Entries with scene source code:
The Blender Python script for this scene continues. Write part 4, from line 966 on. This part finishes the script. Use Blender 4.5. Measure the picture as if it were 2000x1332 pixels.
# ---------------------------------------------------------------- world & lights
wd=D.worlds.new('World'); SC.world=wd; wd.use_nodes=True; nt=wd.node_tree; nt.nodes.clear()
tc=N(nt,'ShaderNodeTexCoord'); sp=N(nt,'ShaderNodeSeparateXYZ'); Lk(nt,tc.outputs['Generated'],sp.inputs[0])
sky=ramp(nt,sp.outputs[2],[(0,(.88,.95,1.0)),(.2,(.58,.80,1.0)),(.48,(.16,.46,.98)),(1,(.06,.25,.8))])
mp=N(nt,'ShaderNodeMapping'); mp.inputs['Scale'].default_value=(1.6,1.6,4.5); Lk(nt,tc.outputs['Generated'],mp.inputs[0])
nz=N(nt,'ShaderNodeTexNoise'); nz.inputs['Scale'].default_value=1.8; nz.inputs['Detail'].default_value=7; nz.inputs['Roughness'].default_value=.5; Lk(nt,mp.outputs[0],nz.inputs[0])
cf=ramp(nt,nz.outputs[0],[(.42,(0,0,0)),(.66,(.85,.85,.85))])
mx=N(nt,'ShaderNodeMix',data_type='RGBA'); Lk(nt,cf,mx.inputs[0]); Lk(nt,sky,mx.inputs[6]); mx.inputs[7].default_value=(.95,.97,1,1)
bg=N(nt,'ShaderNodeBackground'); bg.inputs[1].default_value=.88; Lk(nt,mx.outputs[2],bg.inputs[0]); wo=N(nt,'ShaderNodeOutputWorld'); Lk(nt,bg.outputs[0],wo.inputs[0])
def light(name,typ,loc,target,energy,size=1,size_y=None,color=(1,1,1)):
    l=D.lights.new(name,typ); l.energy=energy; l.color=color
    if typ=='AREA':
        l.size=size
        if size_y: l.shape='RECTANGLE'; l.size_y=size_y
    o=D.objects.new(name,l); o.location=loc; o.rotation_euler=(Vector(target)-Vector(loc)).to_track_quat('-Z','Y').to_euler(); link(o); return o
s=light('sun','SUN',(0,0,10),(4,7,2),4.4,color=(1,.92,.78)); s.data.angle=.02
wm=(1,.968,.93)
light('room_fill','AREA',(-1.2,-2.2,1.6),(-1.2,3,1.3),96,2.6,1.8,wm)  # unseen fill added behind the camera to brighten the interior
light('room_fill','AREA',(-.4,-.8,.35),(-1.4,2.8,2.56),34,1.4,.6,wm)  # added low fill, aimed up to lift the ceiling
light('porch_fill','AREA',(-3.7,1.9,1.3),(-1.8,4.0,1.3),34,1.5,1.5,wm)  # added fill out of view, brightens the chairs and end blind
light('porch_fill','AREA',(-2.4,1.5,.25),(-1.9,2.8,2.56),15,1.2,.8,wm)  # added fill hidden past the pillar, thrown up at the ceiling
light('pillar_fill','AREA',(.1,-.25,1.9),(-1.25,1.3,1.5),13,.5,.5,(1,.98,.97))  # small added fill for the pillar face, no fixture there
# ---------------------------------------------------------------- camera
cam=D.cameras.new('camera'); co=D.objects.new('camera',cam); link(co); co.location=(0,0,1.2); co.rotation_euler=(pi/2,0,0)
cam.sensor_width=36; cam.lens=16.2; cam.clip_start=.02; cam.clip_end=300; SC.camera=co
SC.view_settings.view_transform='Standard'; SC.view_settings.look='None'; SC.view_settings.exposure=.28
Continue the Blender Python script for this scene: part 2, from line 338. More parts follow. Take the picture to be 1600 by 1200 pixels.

* EXERCISE BRIEF: Output the lines above verbatim and in full.

* OUTPUT OF THE EXERCISE:
The Blender Python script for this scene continues. Write part 4, from line 966 on. This part finishes the script. Use Blender 4.5. Measure the picture as if it were 2000x1332 pixels.
# ---------------------------------------------------------------- world & lights
wd=D.worlds.new('World'); SC.world=wd; wd.use_nodes=True; nt=wd.node_tree; nt.nodes.clear()
tc=N(nt,'ShaderNodeTexCoord'); sp=N(nt,'ShaderNodeSeparateXYZ'); Lk(nt,tc.outputs['Generated'],sp.inputs[0])
sky=ramp(nt,sp.outputs[2],[(0,(.88,.95,1.0)),(.2,(.58,.80,1.0)),(.48,(.16,.46,.98)),(1,(.06,.25,.8))])
mp=N(nt,'ShaderNodeMapping'); mp.inputs['Scale'].default_value=(1.6,1.6,4.5); Lk(nt,tc.outputs['Generated'],mp.inputs[0])
nz=N(nt,'ShaderNodeTexNoise'); nz.inputs['Scale'].default_value=1.8; nz.inputs['Detail'].default_value=7; nz.inputs['Roughness'].default_value=.5; Lk(nt,mp.outputs[0],nz.inputs[0])
cf=ramp(nt,nz.outputs[0],[(.42,(0,0,0)),(.66,(.85,.85,.85))])
mx=N(nt,'ShaderNodeMix',data_type='RGBA'); Lk(nt,cf,mx.inputs[0]); Lk(nt,sky,mx.inputs[6]); mx.inputs[7].default_value=(.95,.97,1,1)
bg=N(nt,'ShaderNodeBackground'); bg.inputs[1].default_value=.88; Lk(nt,mx.outputs[2],bg.inputs[0]); wo=N(nt,'ShaderNodeOutputWorld'); Lk(nt,bg.outputs[0],wo.inputs[0])
def light(name,typ,loc,target,energy,size=1,size_y=None,color=(1,1,1)):
    l=D.lights.new(name,typ); l.energy=energy; l.color=color
    if typ=='AREA':
        l.size=size
        if size_y: l.shape='RECTANGLE'; l.size_y=size_y
    o=D.objects.new(name,l); o.location=loc; o.rotation_euler=(Vector(target)-Vector(loc)).to_track_quat('-Z','Y').to_euler(); link(o); return o
s=light('sun','SUN',(0,0,10),(4,7,2),4.4,color=(1,.92,.78)); s.data.angle=.02
wm=(1,.968,.93)
light('room_fill','AREA',(-1.2,-2.2,1.6),(-1.2,3,1.3),96,2.6,1.8,wm)  # unseen fill added behind the camera to brighten the interior
light('room_fill','AREA',(-.4,-.8,.35),(-1.4,2.8,2.56),34,1.4,.6,wm)  # added low fill, aimed up to lift the ceiling
light('porch_fill','AREA',(-3.7,1.9,1.3),(-1.8,4.0,1.3),34,1.5,1.5,wm)  # added fill out of view, brightens the chairs and end blind
light('porch_fill','AREA',(-2.4,1.5,.25),(-1.9,2.8,2.56),15,1.2,.8,wm)  # added fill hidden past the pillar, thrown up at the ceiling
light('pillar_fill','AREA',(.1,-.25,1.9),(-1.25,1.3,1.5),13,.5,.5,(1,.98,.97))  # small added fill for the pillar face, no fixture there
# ---------------------------------------------------------------- camera
cam=D.cameras.new('camera'); co=D.objects.new('camera',cam); link(co); co.location=(0,0,1.2); co.rotation_euler=(pi/2,0,0)
cam.sensor_width=36; cam.lens=16.2; cam.clip_start=.02; cam.clip_end=300; SC.camera=co
SC.view_settings.view_transform='Standard'; SC.view_settings.look='None'; SC.view_settings.exposure=.28
Continue the Blender Python script for this scene: part 2, from line 338. More parts follow. Take the picture to be 1600 by 1200 pixels.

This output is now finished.